Deep down every physicist believes that, if they only had a spare six months, they could put the messy human science of economics on a more precise and rational footing. A team of Italian physicists is trying to make the daydream a reality, but they are finding the job takes a little longer.
“We have been working on this for around six years now,” says Andrea Tacchella of the Institute for Complex Systems in Rome, the first author of a paper on the research published in the journal Nature Physics.
Led by Luciano Pietronero of Sapienza University of Rome, the researchers used publicly available export data to produce five-year gross domestic product (GDP) forecasts for countries around the world. The results are on average 25% more accurate than those of the International Monetary Fund.
The field of economic complexity studies the economy with tools from the discipline-straddling science of complex systems. It involves webs of large numbers of elements (such as atoms, or animals or companies) that interact with each other in complicated, non-linear ways. These interactions create coherent structures and “emergent” properties.
Seen in this way, economics bears a relationship to the flow of a turbulent fluid or the behaviour of a traffic jam, and might – just might – be described by a relatively simple set of rules.
The team’s aim, they write, is a “fundamental rethinking of economic modelling hat goes in the direction of a more scientific and less dogmatic approach”.
A country’s economy is a complex system par excellence: millions of individual humans interacting with each other in a movable maze of possibilities and constraints ranging from the physical availability of resources to education levels and fiscal policies, all while the country itself is furiously exchanging goods, services and people with the rest of the world.
Traditional forecasting techniques might try to take hundreds of these variables into account, but Pietronero’s team instead aimed at radical simplification. They built a model with only two variables: the first is the country’s current GDP and the second what they call “economic fitness”.
“Fitness is an indicator of how much a country’s export products are diversified, weighted by how complex its products are,” says Tacchella. So, the broader the range of products a country exports, and the more complex they are, the more fit it is deemed to be and the more strongly its GDP is likely to grow. (An extra non-linear snarl is added by the calculation of the complexity of a product: it is determined by the fitness of all the countries that produce it.)

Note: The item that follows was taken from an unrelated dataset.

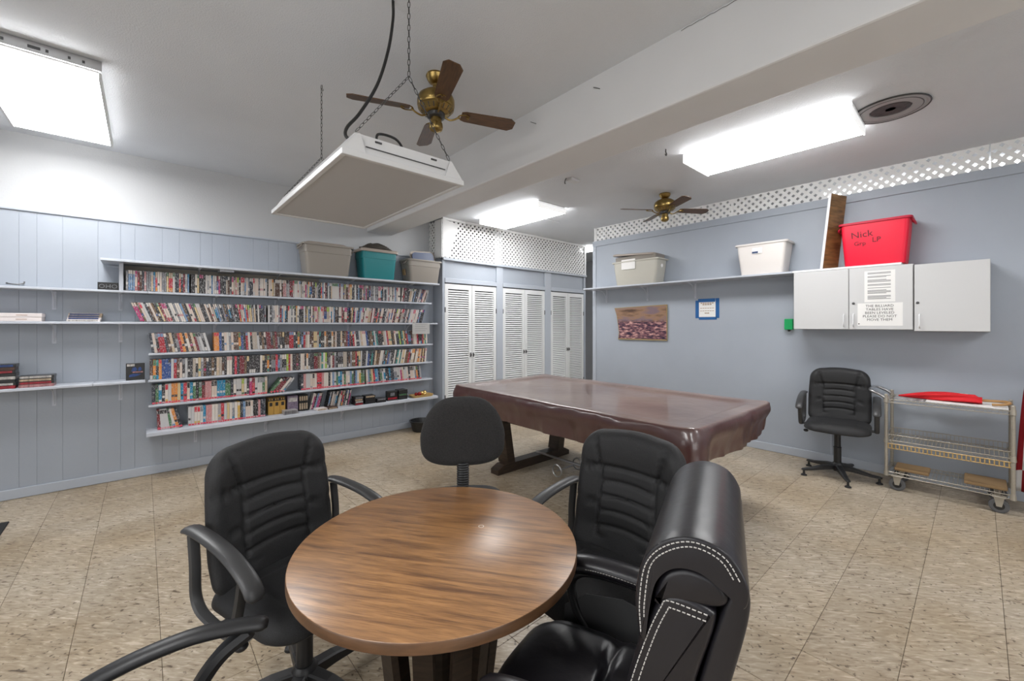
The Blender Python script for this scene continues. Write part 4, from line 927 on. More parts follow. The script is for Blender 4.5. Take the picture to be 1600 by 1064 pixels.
t = tub((5.255, 0.655, ZR_), 0.50, 0.27, 0.42, M['redtote'], 'bright red tub on the shelf above the white cabinets', rim=M['redrim'], open_=True, rz=-PI / 2, rib=False, taper=0.88)
bm = nb(); WR = Matrix.Rotation(math.radians(92.9), 4, 'X')
text_bm(bm, 'Nick', 0.085, Matrix.Translation((-0.085, -0.1322, 0.27)) @ WR @ Matrix.Rotation(0.06, 4, 'Z'))
text_bm(bm, 'Grp', 0.055, Matrix.Translation((-0.10, -0.1290, 0.195)) @ WR); text_bm(bm, 'LP', 0.065, Matrix.Translation((0.02, -0.1300, 0.215)) @ WR)
obj('handwriting', bm, mat('faded_marker', (0.12, 0.0, 0.01), 0.6), t)
t = empty('leaning_board', (5.225, 1.012, ZR_), math.radians(-20)); tag(t, 'tall stained board with white edge standing against the wall beside the red tub', 'board')
bm = nb(); box(bm, -0.12, -0.011, 0, 0.12, 0.011, 0.74, bev=0.002); obj('board_face', bm, M['boardwood'], t, rot=(math.radians(6.5), 0, 0))
bm = nb(); box(bm, -0.124, -0.012, 0.001, -0.1205, 0.012, 0.742); obj('board_edge', bm, M['white'], t, rot=(math.radians(6.5), 0, 0))

# picture, taped sign, green holder
t = empty('picture', (WX - 0.001, 3.255, 1.235), 0); tag(t, 'unframed landscape panel with curled left edge on the right wall', 'picture')
bm = nb(); poly = [(0.41, 0.0), (-0.375, 0.0), (-0.36, 0.1), (-0.375, 0.2), (-0.40, 0.36), (-0.44, 0.475), (0.41, 0.50)]
prism(bm, poly, lambda q: Vector((-0.022, -q[0], q[1])), lambda q: Vector((-0.006, -q[0], q[1]))); obj('panel_core', bm, mat('panel_edge', (0.30, 0.22, 0.10), 0.6), t)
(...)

The results are certainly promising. In 2015, the method correctly suggested the Chinese economy would keep growing strongly, when many other forecasts said it was headed for a sharp slump. And retrospective use of the method revealed trouble ahead for Brazil and Russia as early as 2005, when the likes of Goldman Sachs were predicting they would be economic powerhouses of the twenty-first century.

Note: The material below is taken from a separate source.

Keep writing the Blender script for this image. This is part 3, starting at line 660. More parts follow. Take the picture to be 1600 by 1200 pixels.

Economic fitness is slowly making inroads into the economic profession. “We have many positive interactions with economists,” says Tacchella, but he concedes that there is “some resistance from the most conservative”.
One economist who has reservations is Mikhail Anufriev of the University of Technology Sydney in Australia. “Using export data as a proxy for country competitiveness is a good idea,” he notes, but he’d like to see more detail about the method and its results.

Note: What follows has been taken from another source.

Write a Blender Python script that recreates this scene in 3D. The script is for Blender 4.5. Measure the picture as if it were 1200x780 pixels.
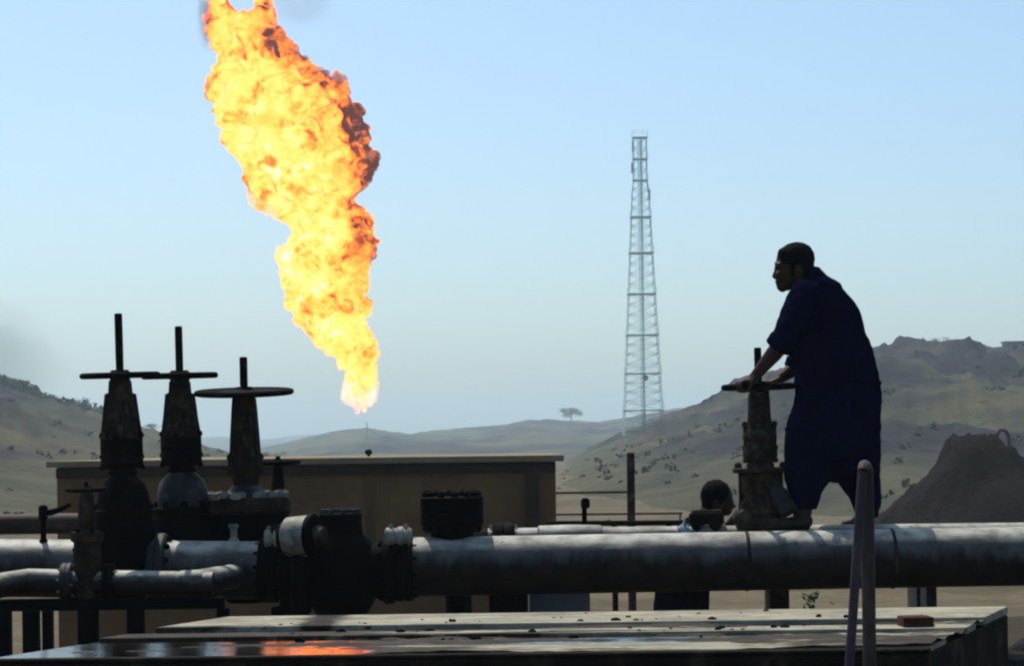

“The choice of IMF forecasts as a comparison basis for the new method is somewhat unconventional,” he adds, since they are not made transparently, and Pietronero’s team may simply be removing hidden biases in the IMF forecasts. “This is closer to a machine learning approach than dynamic system modelling,” he says.
In the end, the market will decide. Pietronero’s group have been working for the last two years with the World Bank in Washington DC, and the World Bank’s sister organisation the International Finance Corporation is already using economic fitness to guide its decisions. The bank is now publishing economic fitness data on its website.
The Chinese and Italian governments are also interested, according to Pietronero, as is the EU Commission.
Next up on the research agenda? Predicting innovation itself, says Tacchella: “This comes with new challenges, because predicting innovation means predicting something that by definition has never been.”